LAS VEGAS (AP) — A man who previously served prison time for bank robbery has been accused of covering his face with black makeup during a $23,000 armed robbery of a Las Vegas Strip casino cashier earlier this year.

The cashier at the New York-New York resort, who wasn’t hurt in the January holdup, initially described the man as black but later said his skin tone was irregular and “blotchy,” according to a criminal complaint.

Cameron James Kennedy, 26, of Las Vegas, has been charged with robbery and could face 20 years in prison.

Kennedy was identified by his distinctive gold teeth, a tip from an anonymous person and accounts from an unidentified witness who told the FBI that Kennedy bought him a $1,000 prepaid debit card several weeks after the casino heist.
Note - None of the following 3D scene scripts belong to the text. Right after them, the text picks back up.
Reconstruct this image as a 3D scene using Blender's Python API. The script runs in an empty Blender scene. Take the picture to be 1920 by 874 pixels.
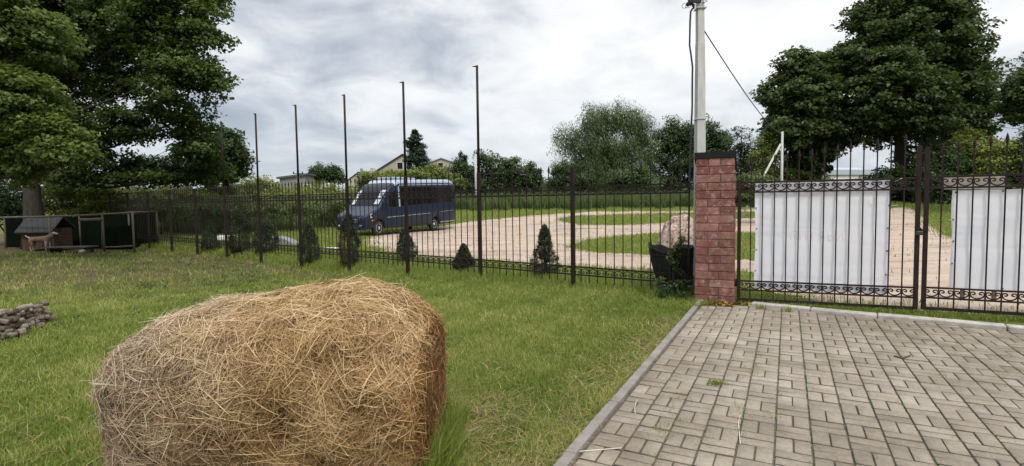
import bpy, bmesh, math, random
import numpy as np
from mathutils import Vector, Matrix

random.seed(7)
rng = np.random.default_rng(11)
SC = bpy.context.scene
COL = SC.collection
PI = math.pi

# ------------------------------------------------------------------ camera
PITCH, ROLL, FPX, EYE = 0.05706, 0.01423, 1000.0, 1.7
FWD = Vector((0, math.cos(PITCH), -math.sin(PITCH)))
UP0 = Vector((0, math.sin(PITCH), math.cos(PITCH)))
CR = Vector((1, 0, 0)) * math.cos(ROLL) - UP0 * math.sin(ROLL)
CU = Vector((1, 0, 0)) * math.sin(ROLL) + UP0 * math.cos(ROLL)
cam_d = bpy.data.cameras.new('camera')
cam = bpy.data.objects.new('camera', cam_d)
COL.objects.link(cam)
m = Matrix((CR, CU, -FWD)).transposed().to_4x4()
m.translation = (0, 0, EYE)
cam.matrix_world = m
cam_d.sensor_width = 36.0
cam_d.lens = FPX / 1920 * 36.0
cam_d.clip_start = 0.05
cam_d.clip_end = 5000
SC.camera = cam


def ray(px, py):
    d = FWD + CR * ((px - 960) / FPX) - CU * ((py - 437) / FPX)
    return d


def P(px, py, Y):
    """world point seen towards photo direction px,py at forward distance Y"""
    d = ray(px, py)
    return Vector((0, 0, EYE)) + d * (Y / d.y)


# ------------------------------------------------------------------ ground shape
def sm(t):
    t = np.clip(t, 0, 1)
    return t * t * (3 - 2 * t)


def bumps(x, y):
    return (np.sin(x * 1.7 + 0.6 * np.sin(y * 1.1)) * np.sin(y * 1.3 + 1.1 * np.sin(x * .7)) * .5
            + .3 * np.sin(x * 3.9 + y * 1.3) * np.sin(y * 3.1 - x * 1.1)
            + .2 * np.sin(x * 7.3 - y * 5.1 + 2 * np.sin(x * 2.1)))


FX0, FY0 = 3.206, 9.268
FSX, FSY = -1.974, 1.499
FL = math.hypot(FSX, FSY)


def gz(x, y):
    x = np.asarray(x, float)
    y = np.asarray(y, float)
    k = ((x - FX0) * -.796 + (y - FY0) * .605) / FL
    d = (x - FX0) * .605 + (y - FY0) * .796
    e = -((x - .33) * .889 - (y - 3.44) * .459)
    base = np.interp(k, [-3, 0, 1, 2, 3, 4, 5, 6, 7, 10, 14],
                     [0, 0, -.05, -.05, -.2, -.34, -.34, -.3, -.26, -.26, -.3])
    outer = base * sm((d + 9.5) / 6.5)
    inner = base * (1 - sm(d / 1.3)) + .15 * sm((y - 12) / 13) + 1.35 * sm((y - 31) / 18) * sm((d - 1) / 6)
    z = np.where(d < 0, outer, inner)
    lawn = np.clip(e / .6, 0, 1) * (d < .0) * np.clip(-d / .5, 0, 1)
    bank = sm((k - 3) / 4) * np.exp(-((d + 4.5) / 2.2) ** 2) * .16
    z = z + lawn * (.022 * bumps(x, y) + .03 * bumps(x * .43 + 3, y * .4) + bank)
    z = np.where((d >= 0) & (y > 30), z + .05 * bumps(x * .2, y * .2), z)
    return z


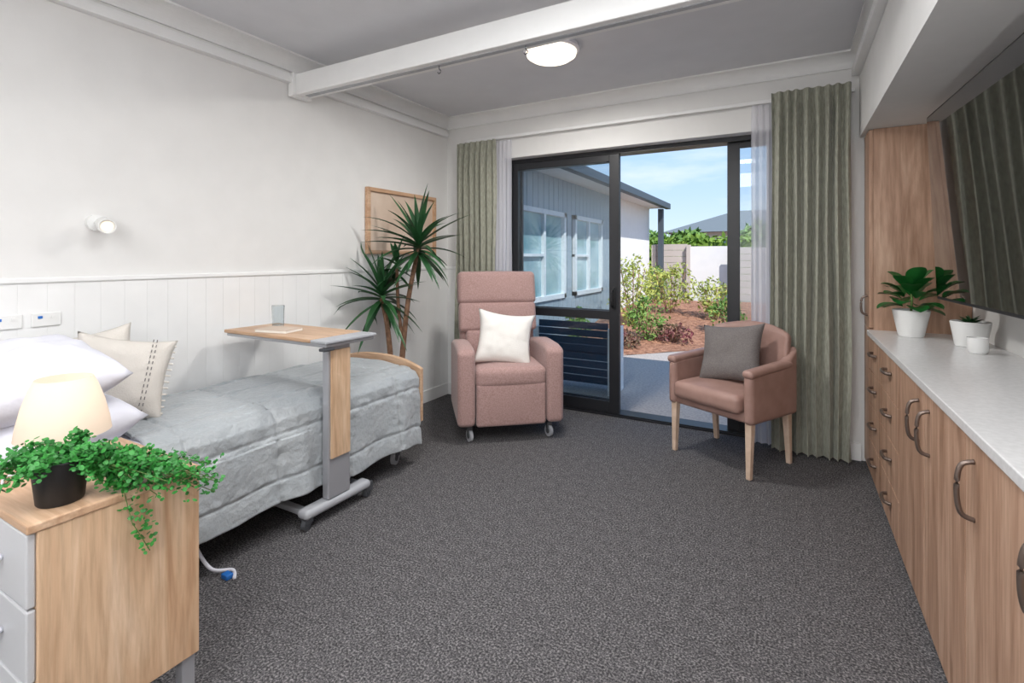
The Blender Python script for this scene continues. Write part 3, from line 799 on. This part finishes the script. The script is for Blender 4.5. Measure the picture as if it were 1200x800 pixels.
# ------------------------------------------------------------------ exterior
box('ground_paving', (-3.4, 4.0, -0.12), (12, 8.0, -0.02), M_conc)
box('ground_lawn', (-20, 8.0, -0.2), (40, 60, -0.1), M_mulch)
def mulchf(u, v):
    x = -3.13+u*12; y0_ = 6.4 if x < -2.2 else 6.4+min(1.6, (x+2.2)*1.1)
    y = y0_+(12.5-y0_)*v
    return (x, y, -0.015+0.30*min(1, v*1.2)*min(1, v*6+0.03)+0.03*noise.noise(Vector((x*3, y*3, 0))))
grid('garden_bed', mulchf, 60, 40, M_mulch)
fe = root('garden_fence')
boxes('slat_panel_1', [((-3.1, 13.0, 0.1+k*0.155), (-2.25, 13.04, 0.1+k*0.155+0.148)) for k in range(10)], M_fence1, fe)
box('white_panel', (-2.2, 12.9, 0.0), (-1.25, 12.96, 1.58), M_fence2, fe)
boxes('slat_panel_2', [((-1.2, 12.6, 0.0+k*0.155), (6.5, 12.64, k*0.155+0.148)) for k in range(10)], M_fence1, fe)
boxes('posts', [((x, 12.88, -0.1), (x+0.09, 13.0, 1.62)) for x in (-3.1, -2.25, -1.25, 0.6, 2.5)], M_fence1, fe)
hg = root('hedge')
blob_leaves('hedge_foliage', (1.5, 14.2, 1.08), (6.0, 0.45, 0.76), 9000, 0.10, M_hedge, hg, flat=True)
box('hedge_core', (-4.3, 13.95, -0.1), (7.3, 14.45, 1.68), M_hedge, hg)
nh = root('distant_house')
box('house_walls', (-4.5, 24, -0.1), (4.5, 32, 2.6), M_cladw, nh)
mk('house_roof', [(-5.2, 23.4, 2.45), (5.2, 23.4, 2.45), (5.2, 32.6, 2.45), (-5.2, 32.6, 2.45), (-2.5, 28, 3.7), (2.5, 28, 3.7)], [(0, 1, 5, 4), (1, 2, 5), (2, 3, 4, 5), (3, 0, 4), (0, 3, 2, 1)], M_roof, nh)
boxes('house_windows', [((-2.8, 23.96, 1.0), (-1.2, 24.0, 2.1)), ((0.5, 23.96, 1.0), (2.0, 24.0, 2.1))], M_blueglass, nh)
tr = root('background_tree')
for c, r in (((3.5, 21, 2.2), (1.6, 1.2, 1.3)), ((-5.5, 22, 1.6), (1.2, 1.0, 0.8)), ((7, 22, 2.4), (2.2, 1.5, 1.6)), ((-0.8, 19, 1.7), (0.7, 0.7, 0.7)), ((-3.2, 19, 1.6), (0.8, 0.6, 0.6))):
    blob_leaves('foliage', c, r, 2200, 0.16, M_shrub, tr)
    cyl('trunk', (c[0], c[1], 0.8), 0.1, 1.9, M_bark, tr)
lw = root('neighbouring_building')
WX = -3.2
def board_wall(name, y0, y1, zl, zh, mat, skip=()):
    L = []; y = y0; w = 0.18
    while y < y1-1e-3:
        ye = min(y+w-0.012, y1)
        segs = [(zl, zh)]
        for (a, b, c, d) in skip:
            if ye > a and y < b: segs = [(zl, c), (d, zh)]
        for (s, e) in segs: L.append(((WX-0.05, y, s), (WX, ye, e)))
        y += w
    boxes(name, L, mat, lw)
wins = [(5.0, 5.7, 0.66, 2.02), (5.95, 7.5, 0.66, 2.02), (7.9, 9.3, 0.66, 2.02)]
board_wall('cladding', 4.2, 9.9, -0.05, 2.55, M_clad, wins)
box('wall_core', (WX-0.3, 4.16, -0.1), (WX-0.06, 12.9, 2.6), M_clad, lw)
box('white_end_wall', (WX-0.055, 9.95, -0.05), (WX+0.05, 12.85, 2.55), M_cladw, lw)
for i, (a, b, c, d) in enumerate(wins):
    boxes('window_frame_%d' % i, [((WX-0.04, a, c), (WX+0.03, a+0.07, d)), ((WX-0.04, b-0.07, c), (WX+0.03, b, d)), ((WX-0.04, a, c), (WX+0.03, b, c+0.07)), ((WX-0.04, a, d-0.07), (WX+0.03, b, d)), ((WX-0.04, (a+b)/2-0.03, c), (WX+0.02, (a+b)/2+0.03, d)), ((WX-0.04, a, (c+d)/2-0.02), (WX+0.015, (a+b)/2, (c+d)/2+0.02))], M_soffit, lw)
    box('window_pane_%d' % i, (WX-0.055, a, c), (WX-0.03, b, d), M_blueglass, lw)
box('soffit', (WX-0.3, 4.75, 2.55), (WX+0.5, 12.9, 2.58), M_soffit, lw)
box('gutter', (WX+0.44, 4.75, 2.52), (WX+0.56, 12.95, 2.66), M_gutter, lw, 0.01)
mk('roof', [(WX+0.5, 4.75, 2.66), (WX+0.5, 12.95, 2.66), (WX-3.5, 12.95, 3.9), (WX-3.5, 4.75, 3.9)], [(0, 1, 2, 3)], M_roof, lw)
cyl('downpipe', (WX+0.05, 9.9, 1.25), 0.04, 2.6, M_clad, lw)
box('post_bracket', (WX+0.3, 12.7, -0.02), (WX+0.42, 12.82, 2.52), M_gutter, lw)
box('trim_eave', (-3.0, 4.16, 2.5), (3, 4.75, 2.56), M_soffit)
box('trim_gutter', (-2.64, 4.75, 2.48), (3, 4.85, 2.62), M_gutter)
for i, (c, r, n, s, mt) in enumerate([
        ((-2.45, 8.8, 0.72), (0.36, 0.36, 0.62), 1200, 0.035, M_shrub2), ((-2.1, 10.2, 0.75), (0.5, 0.4, 0.45), 1100, 0.04, M_shrub2),
        ((-1.25, 10.0, 0.55), (0.36, 0.3, 0.34), 900, 0.035, M_shrub2), ((-1.95, 7.75, 0.38), (0.3, 0.26, 0.32), 800, 0.032, M_shrub),
        ((-1.55, 7.85, 0.14), (0.30, 0.22, 0.2), 600, 0.03, M_shrub3), ((-2.15, 7.1, 0.12), (0.26, 0.2, 0.16), 500, 0.03, M_shrub3),
        ((-0.9, 8.8, 0.42), (0.3, 0.24, 0.32), 700, 0.032, M_shrub), ((-2.6, 11.3, 0.7), (0.3, 0.3, 0.4), 600, 0.035, M_shrub),
        ((0.4, 9.3, 0.5), (0.4, 0.4, 0.35), 700, 0.04, M_shrub2), ((-2.75, 6.9, 0.3), (0.2, 0.25, 0.3), 500, 0.04, M_shrub)]):
    r_ = root('garden_shrub'); blob_leaves('foliage', c, r, n, s, mt, r_)
    for q in range(5):
        a = q*1.26
        tube('stem_%d' % q, [(c[0], c[1], 0.0), (c[0]+math.cos(a)*r[0]*0.6, c[1]+math.sin(a)*r[1]*0.6, c[2]+r[2]*0.6)], 0.008, M_bark, r_)
os_ = root('outdoor_sofa', (-0.07, 0, 0))
boxes('frame', [((-2.25, 4.62, -0.02), (-2.19, 4.95, 0.60)), ((-1.46, 4.62, -0.02), (-1.40, 4.95, 0.62)), ((-2.19, 4.92, 0.28), (-1.46, 4.95, 0.32))], M_soffit, os_, 0.005)
boxes('slats', [((-2.19, 4.63, 0.08+k*0.075), (-1.46, 4.65, 0.145+k*0.075)) for k in range(8)], M_navy, os_)
rbox('seat_cushion', (-1.825, 4.80, 0.38), (0.71, 0.24, 0.12), 0.04, M_navy, os_)

# ------------------------------------------------------------------ lights / world
def area(name, loc, rot, sx, sy, e, col=(1, 1, 1)):
    l = bpy.data.lights.new(name, 'AREA'); l.shape = 'RECTANGLE'; l.size = sx; l.size_y = sy; l.energy = e; l.color = col
    o = bpy.data.objects.new(name, l); sc.collection.objects.link(o); o.location = loc; o.rotation_euler = rot
    return o
area('ceiling_fill_front', (-0.9, -1.0, 2.58), (0, 0, 0), 1.8, 1.6, 54, (0.985, 0.993, 1.0))  # added fill light behind the camera, without any fixture
area('ceiling_fill_mid', (-0.7, 1.1, 2.58), (0, 0, 0), 1.2, 0.9, 34, (0.985, 0.993, 1.0))  # added fill above the frame to brighten the middle of the room
fl = root('fill_stand', (0.08, -1.25, 0))  # unseen stand and globe, made up to carry an added fill light
lathe('base', [(0, 0), (0.15, 0), (0.15, 0.015), (0.02, 0.03), (0.012, 0.05), (0.012, 1.45), (0, 1.45)], M_dgrey, fl)
shell('glass_globe', [(0.03, 1.44), (0.12, 1.47), (0.18, 1.55), (0.20, 1.66), (0.18, 1.77), (0.12, 1.85), (0.03, 1.88)], glassmat('globe_glass', (250, 250, 250), 0.04), fl)
lp = bpy.data.lights.new('fill_stand_light', 'POINT'); lp.energy = 52; lp.color = (0.99, 0.99, 1.0); lp.shadow_soft_size = 0.15  # added fill that lifts walls and ceiling evenly
lo = bpy.data.objects.new('fill_stand_light', lp); sc.collection.objects.link(lo); lo.parent = fl; lo.location = (0, 0, 1.66)
lp = bpy.data.lights.new('ceiling_dome_lamp', 'AREA'); lp.shape = 'DISK'; lp.size = 0.3; lp.energy = 29; lp.color = (1, 0.98, 0.95)
lo = bpy.data.objects.new('ceiling_dome_lamp', lp); sc.collection.objects.link(lo); lo.location = (-1.31, 2.86, 2.52)
s = bpy.data.lights.new('sun', 'SUN'); s.energy = 5.4; s.angle = 0.01; s.color = (1, 0.95, 0.88)
so_ = bpy.data.objects.new('sun', s); sc.collection.objects.link(so_)
so_.rotation_euler = Vector((-0.55, 0.55, -0.85)).to_track_quat('-Z', 'Y').to_euler()

w = bpy.data.worlds.new('World'); sc.world = w; w.use_nodes = True; nt = w.node_tree
bg = nt.nodes['Background']
tc = nt.nodes.new('ShaderNodeTexCoord'); sx = nt.nodes.new('ShaderNodeSeparateXYZ')
nt.links.new(tc.outputs['Generated'], sx.inputs[0])
rp = nt.nodes.new('ShaderNodeValToRGB'); e = rp.color_ramp.elements
e[0].position = 0.0; e[0].color = lin((208, 224, 238)); e[1].position = 0.6; e[1].color = lin((112, 158, 218))
x = e.new(0.12); x.color = lin((178, 206, 234)); x = e.new(0.3); x.color = lin((146, 186, 230))
nt.links.new(sx.outputs['Z'], rp.inputs['Fac'])
n = nt.nodes.new('ShaderNodeTexNoise'); n.inputs['Scale'].default_value = 3.5; n.inputs['Detail'].default_value = 6
mp = nt.nodes.new('ShaderNodeMapping'); mp.inputs['Scale'].default_value = (1, 1, 4)
nt.links.new(tc.outputs['Generated'], mp.inputs[0]); nt.links.new(mp.outputs[0], n.inputs['Vector'])
r3 = nt.nodes.new('ShaderNodeValToRGB'); r3.color_ramp.elements[0].position = 0.55; r3.color_ramp.elements[1].position = 0.85
nt.links.new(n.outputs['Fac'], r3.inputs['Fac'])
mx = nt.nodes.new('ShaderNodeMixRGB'); mx.inputs['Color2'].default_value = (0.75, 0.8, 0.86, 1)
nt.links.new(r3.outputs['Color'], mx.inputs['Fac']); nt.links.new(rp.outputs['Color'], mx.inputs['Color1'])
nt.links.new(mx.outputs['Color'], bg.inputs['Color']); bg.inputs['Strength'].default_value = 1.4

sc.view_settings.view_transform = 'Standard'
sc.view_settings.exposure = 0.0

cam = bpy.data.cameras.new('camera'); cam.sensor_width = 36; cam.lens = 587/1200*36; cam.shift_y = -98/1200
cam.clip_start = 0.05; cam.clip_end = 300
co = bpy.data.objects.new('camera', cam); sc.collection.objects.link(co)
co.location = (0, 0, 1.3); co.rotation_euler = (pi/2, 0, math.radians(29.1))
sc.camera = co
That man said Kennedy appeared to have wiped a dark substance from his face before he came to the man’s apartment a couple of hours after the early Jan. 10 casino robbery, according to court documents.

Kennedy appeared Monday in U.S. District Court in Las Vegas, where a judge ordered him held in federal custody until a March 26 court hearing.

A deputy federal public defender appointed to Kennedy’s case, Tiffany Nocon, did not immediately respond Tuesday to a telephone message seeking comment.

Kennedy was freed from prison last July after serving more than five years for two bank robberies in 2012, according to the criminal complaint.

He was on house arrest pending a hearing on an accusation that he forged a check in December in violation of supervised release. He is accused of cutting off a GPS monitor late Jan. 9, just before the heist.